4: Learning

LEARNING ANALYSIS for Women, Art, and Culture [click the title link to download a copy of this assignment]

This is a synthetic reflection on the course and your place in it.
6-8 pgs printed out; compact is good! FIRST DRAFT READY TO SPEAK FROM DUE Tuesday, 1 May; FINAL REDRAFTED AND EDITED VERSION TURNED IN AT THE END OF CLASS Tuesday, 8 May. Logbook 4 + hardcopy in class; electronic copies in TA dropbox
Credit given only after presence in class both days and presentation in class either on the 1st or the 8th, which determined by lot on the 1st. Make plans to be in class on both presentation days, no matter what. Turn everything in on the very last day of class.

SUMMARY OF GRADED MATERIALS:
#1 Museums & #2 Event, Group Definition Feminism in flyer and event = 1/3 grade
#3 Intersectional Curation Project = 1/3 grade
#4 Learning Analysis, Info Sheet, and Logbooks 1-4 = 1/3 grade
BUT NOTE! NO FINAL GRADE FOR CLASS WITHOUT FINAL LOGBOOK #4!
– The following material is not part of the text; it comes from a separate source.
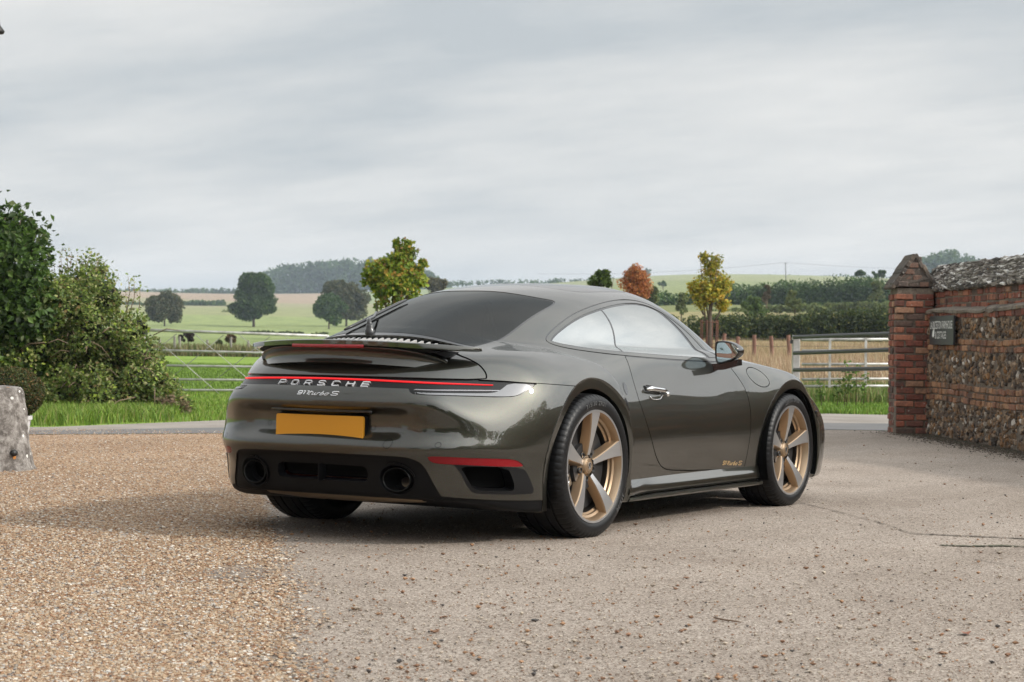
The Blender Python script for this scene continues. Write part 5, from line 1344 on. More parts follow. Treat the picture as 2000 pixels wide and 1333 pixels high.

On Tuesday the 1st, half the class (determined by lot that day) will talk about their learning analysis in class, working from the first draft of their paper. Each person who speaks that day will get two minutes to respond to some questions we will open up at the beginning of class. The next week the rest of the class will speak in the same way. Thus you have the opportunity to learn about what others understood and thought and everyone can use what others have said to rethink and redraft their final version.

The learning analysis gives you an opportunity to talk about what the course has meant to you. It includes:

(1)  your description of the story of the course.
Examine the syllabus (course descriptions and requirements, the reading and writing assignments), websites and blog spaces, notes from class, any freewrites, lists and preps for class, imagining this information as elements in a story about women, art, and culture. How did the course begin? What questions did we start off with? How is the class constructed and what sorts of learning are fostered? How is the course divided into experiences? How would you name these? What does each set of experiences contribute to a story about Women, Art and Culture? You will be trying to analyze how the course was constructed, and why it was put together in this particular way.  Pay special attention to titles for days in the Reading and Writing Assignment outline. Imagine them as titles in a Table of Contents to parts of a book and try to understand the story of the "book" of the course. Reread the handout for class on Learning Communities.

(2)  put yourself into this story.
What have we created together in our class, in participations in large lecture, smaller discussion groups, in project teams and partnerships? How are you a part of the story of the course as you understand it?  What was happening with you at different points in the unfolding and building of this argument? Use freewrites and other notes to remind yourself what you were thinking at different points. Remember these are the time capsules your earlier self was saving for the you that exists now. How did everything change for you? What changed them? What were your contributions to the class? What effects did you have on the course, on your partners?  How did your responses to other people's work include you in the argument of the class?  What worked for you? Be sure to account for your absences from class, and talk about what you did to keep up and how you know that you got the stuff you missed. Make sure to include your experience in your smaller discussion group, and to compare what you did and made happen yourself in the discussion group and in the larger lecture class.

(3)  discuss three readings and a web site, in addition to the class website, from the course that especially connects you into the story of the class.
Choose readings which meant a lot to you, and web sites of substance that helped you think and connect. Demonstrate that you've kept up with the reading by showing how widely you've read in the course materials. Pick whole books as well as shorter pieces. Be sure not to use the same readings you used in the other assignments. How do these readings connect you to the story of the class? How did they affect you? What was meaningful and important about them? What did you learn from them? How did they change your relationship to the course, to ideas, issues, politics, feelings? You can talk about how your life was connected to these ideas and feelings. You can suggest relationships with other readings, other courses, other experiences.

This is an exercise in synthesizing--putting things together in new relationships, making a whole shape.  It requires imagination.  Have fun with it.  Good luck!